The lines to extract run from the first line of the material below to the line containing "sheen, col2, bdist=bdist)", both included; leave the pictures behind.

++++ DATASET CONTENT

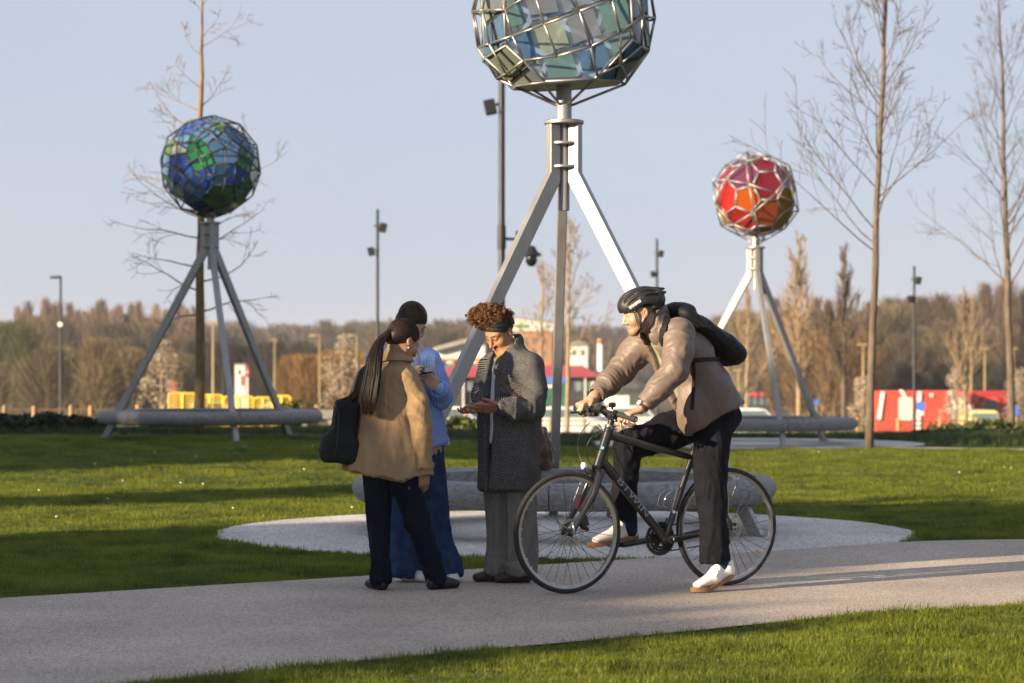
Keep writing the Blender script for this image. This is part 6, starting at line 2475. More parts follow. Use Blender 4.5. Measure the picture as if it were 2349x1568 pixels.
# ------------------------------------------------------------------ fabrics
from mathutils.bvhtree import BVHTree


def cloth(name, base, rough=0.8, var=0.15, scale=5, bump=0.35, bscale=420, sheen=0.0, spec=0.25, col2=None, bdist=0.002):
    return pm(name, base, rough, 0, var, scale, bump, bscale, spec, sheen, col2, bdist=bdist)


M['trench'] = cloth('tan_cotton', (0.29, 0.192, 0.102), 0.75, 0.10, 4, 0.5, 55, bdist=0.006)
M['navy'] = cloth('navy_wool', (0.006, 0.008, 0.017), 0.8, 0.25, 6, 0.4, 60, bdist=0.005, spec=0.1)
M['denim'] = cloth('blue_denim', (0.017, 0.040, 0.100), 0.85, 0.22, 14, 0.5, 70, col2=(0.024, 0.052, 0.12), bdist=0.005, spec=0.12)
M['darkdenim'] = cloth('raw_denim', (0.0048, 0.0056, 0.0092), 0.85, 0.22, 14, 0.5, 70, col2=(0.0075, 0.008, 0.012), bdist=0.005, spec=0.1)
M['linen'] = cloth('grey_linen', (0.15, 0.142, 0.124), 0.9, 0.10, 90, 0.5, 80, col2=(0.17, 0.16, 0.14), bdist=0.004)
M['nylon'] = cloth('taupe_nylon', (0.138, 0.104, 0.086), 0.50, 0.06, 5, 0.3, 75, spec=0.35, bdist=0.004)
M['nylon_lining'] = cloth('dark_lining', (0.03, 0.022, 0.018), 0.6, 0.2, 6)
M['sage'] = cloth('sage_jersey', (0.24, 0.24, 0.17), 0.9, 0.1, 6)
M['tee'] = cloth('white_jersey', (0.62, 0.62, 0.68), 0.9, 0.06, 6)
M['blackcloth'] = cloth('black_canvas', (0.008, 0.0105, 0.010), 0.75, 0.3, 7, 0.4, 500)
M['packcloth'] = cloth('black_pack_fabric', (0.008, 0.008, 0.010), 0.62, 0.3, 7, 0.4, 500)
M['leather'] = pm('brown_leather', (0.060, 0.026, 0.016), 0.38, 0, 0.4, 14, 0.25, 120, spec=0.5, col2=(0.085, 0.038, 0.024))
M['shoe_brown'] = pm('brown_suede', (0.035, 0.02, 0.013), 0.6, 0, 0.3, 20, 0.2, 200)
M['shoe_black'] = pm('black_shoe', (0.008, 0.008, 0.010), 0.5, 0, 0.3, 20, 0.2, 200)
M['shoe_white'] = pm('white_leather', (0.70, 0.68, 0.64), 0.55, 0, 0.06, 20, 0.15, 150)
M['gum'] = pm('gum_rubber', (0.27, 0.125, 0.058), 0.6, 0, 0.12, 20, 0.1, 150)
M['sock'] = cloth('navy_sock', (0.010, 0.018, 0.045), 0.9, 0.3, 40, 0.5, 300)
M['olive'] = cloth('olive_knit', (0.19, 0.13, 0.02), 0.9, 0.1, 30)
M['gold'] = pm('gold_chain', (0.75, 0.52, 0.22), 0.25, 1.0, 0.1, 40)
M['hair_dark'] = pm('dark_brown_hair', (0.011, 0.006, 0.0045), 0.42, 0, 0.5, 40, 0, spec=0.35, col2=(0.022, 0.011, 0.0075), stretch=(1, 1, 0.4))
M['hair_black'] = pm('black_hair', (0.008, 0.006, 0.005), 0.5, 0, 0.4, 40, 0.5, 300)
M['helmet'] = pm('matt_black_shell', (0.012, 0.012, 0.0125), 0.5, 0, 0.15, 20, 0.1, 400)
M['foam'] = pm('helmet_foam', (0.006, 0.006, 0.006), 0.85, 0, 0.3, 60, 0.3, 200)


def stripe_mat(name, c1, c2, period, dirv, width=0.5, bump=0.3):
    m, nt, b = new_mat(name)
    N, L = nt.nodes, nt.links
    tc = N.new('ShaderNodeTexCoord')
    nz = N.new('ShaderNodeTexNoise'); nz.inputs['Scale'].default_value = 9; nz.inputs['Detail'].default_value = 3
    L.new(tc.outputs['Object'], nz.inputs['Vector'])
    dt = N.new('ShaderNodeVectorMath'); dt.operation = 'DOT_PRODUCT'; dt.inputs[1].default_value = tuple(6.2832 / period * x for x in dirv)
    L.new(tc.outputs['Object'], dt.inputs[0])
    ma = N.new('ShaderNodeMath'); ma.operation = 'MULTIPLY_ADD'; ma.inputs[1].default_value = 2.2
    L.new(nz.outputs['Fac'], ma.inputs[0]); L.new(dt.outputs['Value'], ma.inputs[2])
    sn = N.new('ShaderNodeMath'); sn.operation = 'SINE'; L.new(ma.outputs[0], sn.inputs[0])
    mr = N.new('ShaderNodeMapRange'); mr.inputs['From Min'].default_value = width; mr.inputs['From Max'].default_value = min(1, width + 0.3)
    L.new(sn.outputs[0], mr.inputs[0])
    mx = N.new('ShaderNodeMix'); mx.data_type = 'RGBA'
    mx.inputs['A'].default_value = (*c1, 1); mx.inputs['B'].default_value = (*c2, 1)
    L.new(mr.outputs[0], mx.inputs['Factor'])
    L.new(mx.outputs['Result'], b.inputs['Base Color'])
    b.inputs['Roughness'].default_value = 0.85
    b.inputs['Specular IOR Level'].default_value = 0.2
    n2 = N.new('ShaderNodeTexNoise'); n2.inputs['Scale'].default_value = 300
    L.new(tc.outputs['Object'], n2.inputs['Vector'])
    bp = N.new('ShaderNodeBump'); bp.inputs['Strength'].default_value = bump; bp.inputs['Distance'].default_value = 0.002
    L.new(n2.outputs['Fac'], bp.inputs['Height']); L.new(bp.outputs[0], b.inputs['Normal'])
    return m


def herringbone_mat(name, dark, light, dirv, col_w=0.030, period=0.0105):
    m, nt, b = new_mat(name)
    N, L = nt.nodes, nt.links
    tc = N.new('ShaderNodeTexCoord')
    def math_(op, a, b_=None, c=None):
        n = N.new('ShaderNodeMath'); n.operation = op
        for i, x in enumerate((a, b_, c)):
            if x is None:
                continue
            if isinstance(x, (int, float)):
                n.inputs[i].default_value = x
            else:
                L.new(x, n.inputs[i])
        return n.outputs[0]
    dt = N.new('ShaderNodeVectorMath'); dt.operation = 'DOT_PRODUCT'; dt.inputs[1].default_value = dirv
    L.new(tc.outputs['Object'], dt.inputs[0])
    sep = N.new('ShaderNodeSeparateXYZ'); L.new(tc.outputs['Object'], sep.inputs[0])
    nz = N.new('ShaderNodeTexNoise'); nz.inputs['Scale'].default_value = 7; nz.inputs['Detail'].default_value = 2
    L.new(tc.outputs['Object'], nz.inputs['Vector'])
    xx = math_('MULTIPLY_ADD', nz.outputs['Fac'], 0.03, dt.outputs['Value'])
    tri = math_('PINGPONG', xx, col_w)
    ph = math_('MULTIPLY', math_('ADD', math_('MULTIPLY_ADD', nz.outputs['Fac'], 0.02, sep.outputs['Z']), tri), 6.2832 / period)
    sn = math_('SINE', ph)
    n3 = N.new('ShaderNodeTexNoise'); n3.inputs['Scale'].default_value = 240; n3.inputs['Detail'].default_value = 2
    L.new(tc.outputs['Object'], n3.inputs['Vector'])
    v = math_('MULTIPLY_ADD', math_('SUBTRACT', n3.outputs['Fac'], 0.5), 4.2, sn)
    mr = N.new('ShaderNodeMapRange'); mr.inputs['From Min'].default_value = -0.1; mr.inputs['From Max'].default_value = 1.1
    L.new(v, mr.inputs[0])
    mx = N.new('ShaderNodeMix'); mx.data_type = 'RGBA'
    mx.inputs['A'].default_value = (*dark, 1); mx.inputs['B'].default_value = (*light, 1)
    L.new(mr.outputs[0], mx.inputs['Factor'])
    L.new(mx.outputs['Result'], b.inputs['Base Color'])
    b.inputs['Roughness'].default_value = 0.95
    b.inputs['Specular IOR Level'].default_value = 0.1
    bp = N.new('ShaderNodeBump'); bp.inputs['Strength'].default_value = 0.5; bp.inputs['Distance'].default_value = 0.003
    L.new(n3.outputs['Fac'], bp.inputs['Height']); L.new(bp.outputs[0], b.inputs['Normal'])
    return m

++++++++

--- TASK OUTPUT ---
Keep writing the Blender script for this image. This is part 6, starting at line 2475. More parts follow. Use Blender 4.5. Measure the picture as if it were 2349x1568 pixels.
# ------------------------------------------------------------------ fabrics
from mathutils.bvhtree import BVHTree


def cloth(name, base, rough=0.8, var=0.15, scale=5, bump=0.35, bscale=420, sheen=0.0, spec=0.25, col2=None, bdist=0.002):
    return pm(name, base, rough, 0, var, scale, bump, bscale, spec, sheen, col2, bdist=bdist)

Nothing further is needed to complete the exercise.